The exit game just got harder
EQT AB, one of Europe’s biggest private equity shops, is basically telling the market: the clean-energy buffet is still open, but good luck finding the check. According to Bloomberg, the firm says exits for large clean-energy developers and operators are getting tougher as these assets grow too big for the usual private buyers.
Too big for the usual buyers
That’s the awkward part. Private equity loves a neat little playbook: buy, improve, sell, repeat. But clean-energy operators have bulked up enough that the old “sell it to another sponsor or a strategic buyer” move is starting to look a lot less tidy. Sometimes the buyer isn’t one whale — it’s a whole pod.
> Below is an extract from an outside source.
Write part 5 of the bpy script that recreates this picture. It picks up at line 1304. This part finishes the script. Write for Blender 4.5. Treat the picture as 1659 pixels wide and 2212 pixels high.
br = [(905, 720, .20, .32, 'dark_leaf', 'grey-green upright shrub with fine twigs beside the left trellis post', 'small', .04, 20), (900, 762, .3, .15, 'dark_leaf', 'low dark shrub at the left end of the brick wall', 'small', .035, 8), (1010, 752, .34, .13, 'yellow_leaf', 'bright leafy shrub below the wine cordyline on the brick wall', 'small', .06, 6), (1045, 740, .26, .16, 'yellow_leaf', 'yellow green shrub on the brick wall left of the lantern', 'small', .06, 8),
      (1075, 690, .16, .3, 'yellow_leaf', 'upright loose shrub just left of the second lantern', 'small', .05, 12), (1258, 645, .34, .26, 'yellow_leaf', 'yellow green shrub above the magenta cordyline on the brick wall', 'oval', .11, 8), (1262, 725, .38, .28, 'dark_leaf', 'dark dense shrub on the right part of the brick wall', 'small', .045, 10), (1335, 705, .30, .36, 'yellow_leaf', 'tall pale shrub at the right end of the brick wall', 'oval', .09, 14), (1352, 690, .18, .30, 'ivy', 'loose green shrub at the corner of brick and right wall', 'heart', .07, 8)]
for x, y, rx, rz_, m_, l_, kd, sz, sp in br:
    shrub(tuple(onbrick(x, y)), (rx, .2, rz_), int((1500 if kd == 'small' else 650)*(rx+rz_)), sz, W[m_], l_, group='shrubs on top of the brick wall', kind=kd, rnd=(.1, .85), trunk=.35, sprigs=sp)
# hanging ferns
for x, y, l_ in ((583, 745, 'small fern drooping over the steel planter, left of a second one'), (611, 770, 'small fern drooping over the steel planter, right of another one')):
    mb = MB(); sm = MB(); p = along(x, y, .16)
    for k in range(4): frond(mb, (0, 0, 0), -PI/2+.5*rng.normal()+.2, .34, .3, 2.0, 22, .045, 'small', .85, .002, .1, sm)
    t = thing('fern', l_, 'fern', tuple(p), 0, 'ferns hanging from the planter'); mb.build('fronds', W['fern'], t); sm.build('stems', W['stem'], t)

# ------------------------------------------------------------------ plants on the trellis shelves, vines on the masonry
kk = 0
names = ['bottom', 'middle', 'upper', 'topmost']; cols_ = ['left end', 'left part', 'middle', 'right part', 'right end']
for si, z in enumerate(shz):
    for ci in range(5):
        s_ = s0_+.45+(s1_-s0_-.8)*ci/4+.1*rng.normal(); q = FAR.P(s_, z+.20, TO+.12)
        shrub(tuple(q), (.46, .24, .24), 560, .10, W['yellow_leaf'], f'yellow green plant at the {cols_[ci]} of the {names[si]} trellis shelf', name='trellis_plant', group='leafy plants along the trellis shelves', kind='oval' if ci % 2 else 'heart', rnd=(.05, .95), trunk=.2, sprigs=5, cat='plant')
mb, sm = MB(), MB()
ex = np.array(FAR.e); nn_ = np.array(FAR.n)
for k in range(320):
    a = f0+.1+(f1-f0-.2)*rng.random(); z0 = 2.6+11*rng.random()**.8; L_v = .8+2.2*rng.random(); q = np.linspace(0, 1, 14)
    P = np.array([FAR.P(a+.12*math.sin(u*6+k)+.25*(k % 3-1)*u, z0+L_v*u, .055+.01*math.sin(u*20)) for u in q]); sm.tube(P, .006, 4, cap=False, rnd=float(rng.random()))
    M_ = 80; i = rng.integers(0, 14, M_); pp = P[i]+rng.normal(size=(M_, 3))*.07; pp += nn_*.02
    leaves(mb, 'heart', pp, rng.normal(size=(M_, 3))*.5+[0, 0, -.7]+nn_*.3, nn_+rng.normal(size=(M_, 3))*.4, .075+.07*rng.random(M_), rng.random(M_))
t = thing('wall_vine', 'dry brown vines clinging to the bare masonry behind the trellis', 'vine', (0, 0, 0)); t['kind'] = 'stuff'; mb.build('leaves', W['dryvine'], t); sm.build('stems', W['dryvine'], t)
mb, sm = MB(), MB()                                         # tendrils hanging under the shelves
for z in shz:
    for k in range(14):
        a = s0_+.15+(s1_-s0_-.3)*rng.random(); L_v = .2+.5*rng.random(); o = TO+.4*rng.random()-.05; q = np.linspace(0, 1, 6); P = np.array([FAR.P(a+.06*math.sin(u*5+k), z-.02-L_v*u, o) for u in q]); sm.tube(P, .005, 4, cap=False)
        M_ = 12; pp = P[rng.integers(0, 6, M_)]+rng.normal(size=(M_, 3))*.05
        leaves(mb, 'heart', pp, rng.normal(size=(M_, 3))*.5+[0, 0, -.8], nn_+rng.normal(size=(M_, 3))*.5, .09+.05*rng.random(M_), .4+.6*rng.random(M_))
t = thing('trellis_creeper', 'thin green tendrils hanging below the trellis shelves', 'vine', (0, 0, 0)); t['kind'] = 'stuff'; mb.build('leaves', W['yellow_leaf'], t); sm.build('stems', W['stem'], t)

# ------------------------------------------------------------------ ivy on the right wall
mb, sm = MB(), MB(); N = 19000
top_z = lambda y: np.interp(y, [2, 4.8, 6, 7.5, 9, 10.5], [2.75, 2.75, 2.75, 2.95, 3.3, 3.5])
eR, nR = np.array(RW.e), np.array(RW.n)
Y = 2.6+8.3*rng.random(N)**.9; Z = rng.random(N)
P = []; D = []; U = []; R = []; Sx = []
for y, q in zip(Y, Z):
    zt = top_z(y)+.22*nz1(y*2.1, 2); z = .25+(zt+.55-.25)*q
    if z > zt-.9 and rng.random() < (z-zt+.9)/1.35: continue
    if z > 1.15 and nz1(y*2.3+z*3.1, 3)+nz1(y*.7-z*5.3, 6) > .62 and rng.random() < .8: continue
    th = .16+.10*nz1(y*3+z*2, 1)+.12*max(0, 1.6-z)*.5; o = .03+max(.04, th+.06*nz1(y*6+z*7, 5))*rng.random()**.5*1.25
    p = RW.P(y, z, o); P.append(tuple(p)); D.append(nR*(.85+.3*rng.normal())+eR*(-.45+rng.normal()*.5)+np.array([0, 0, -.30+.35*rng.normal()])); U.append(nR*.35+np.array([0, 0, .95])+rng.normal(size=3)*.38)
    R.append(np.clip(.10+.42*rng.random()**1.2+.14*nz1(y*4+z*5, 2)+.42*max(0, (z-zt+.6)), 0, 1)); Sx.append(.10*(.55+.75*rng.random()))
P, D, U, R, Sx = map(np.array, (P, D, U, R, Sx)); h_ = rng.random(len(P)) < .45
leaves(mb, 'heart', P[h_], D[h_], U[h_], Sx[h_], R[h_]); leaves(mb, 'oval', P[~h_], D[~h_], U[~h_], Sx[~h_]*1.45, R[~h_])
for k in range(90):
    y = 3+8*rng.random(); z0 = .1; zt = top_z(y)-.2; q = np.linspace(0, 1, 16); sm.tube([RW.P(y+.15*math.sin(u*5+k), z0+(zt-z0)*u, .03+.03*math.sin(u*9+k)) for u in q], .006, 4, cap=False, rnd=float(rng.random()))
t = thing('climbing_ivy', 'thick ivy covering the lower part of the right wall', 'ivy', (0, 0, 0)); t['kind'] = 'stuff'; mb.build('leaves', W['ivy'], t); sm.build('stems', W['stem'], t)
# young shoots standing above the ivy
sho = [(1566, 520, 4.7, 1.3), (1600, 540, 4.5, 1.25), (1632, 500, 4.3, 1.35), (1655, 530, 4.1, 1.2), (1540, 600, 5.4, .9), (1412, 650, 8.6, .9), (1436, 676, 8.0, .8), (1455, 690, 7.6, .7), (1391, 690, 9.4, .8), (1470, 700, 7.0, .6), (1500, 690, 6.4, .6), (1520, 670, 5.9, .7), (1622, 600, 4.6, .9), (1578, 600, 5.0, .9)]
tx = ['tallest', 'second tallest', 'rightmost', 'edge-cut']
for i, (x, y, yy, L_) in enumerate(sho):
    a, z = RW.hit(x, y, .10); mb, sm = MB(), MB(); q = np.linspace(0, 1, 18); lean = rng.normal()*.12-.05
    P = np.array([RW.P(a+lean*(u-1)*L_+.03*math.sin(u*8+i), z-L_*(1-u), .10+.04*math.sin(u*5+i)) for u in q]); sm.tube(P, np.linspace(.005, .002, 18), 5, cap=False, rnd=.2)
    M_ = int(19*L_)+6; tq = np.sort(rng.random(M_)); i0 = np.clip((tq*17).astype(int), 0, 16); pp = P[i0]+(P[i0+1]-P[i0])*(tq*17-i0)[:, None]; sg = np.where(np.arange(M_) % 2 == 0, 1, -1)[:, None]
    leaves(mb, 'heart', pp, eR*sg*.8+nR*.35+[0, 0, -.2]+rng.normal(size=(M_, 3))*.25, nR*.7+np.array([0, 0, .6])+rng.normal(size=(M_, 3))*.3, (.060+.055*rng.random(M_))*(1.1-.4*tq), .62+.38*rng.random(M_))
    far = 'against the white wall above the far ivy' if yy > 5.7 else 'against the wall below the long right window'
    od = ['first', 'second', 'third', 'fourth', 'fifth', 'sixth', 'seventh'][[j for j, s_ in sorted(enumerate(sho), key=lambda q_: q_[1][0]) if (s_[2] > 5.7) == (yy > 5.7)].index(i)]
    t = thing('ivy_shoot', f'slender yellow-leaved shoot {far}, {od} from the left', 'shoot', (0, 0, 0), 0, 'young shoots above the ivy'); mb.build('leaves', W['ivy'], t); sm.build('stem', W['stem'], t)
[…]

- Traditional buyers are fewer and pickier
- IPOs could be an option, but the market for these assets is still undercooked
- Without clearer exits, capital could get a little stingier
Why investors should care
This isn’t just a back-office problem for fund managers. If PE firms can’t exit clean-energy deals at attractive prices, they may slow the pace of new investments. And that’s a big deal for a sector that still needs lots of capital to keep building, scaling, and refinancing.
Big picture
EQT says it still wants to back the sector, just with more creative ways to realize value. Translation: the money isn’t leaving the neighborhood, but the “for sale” sign just got a lot harder to hang.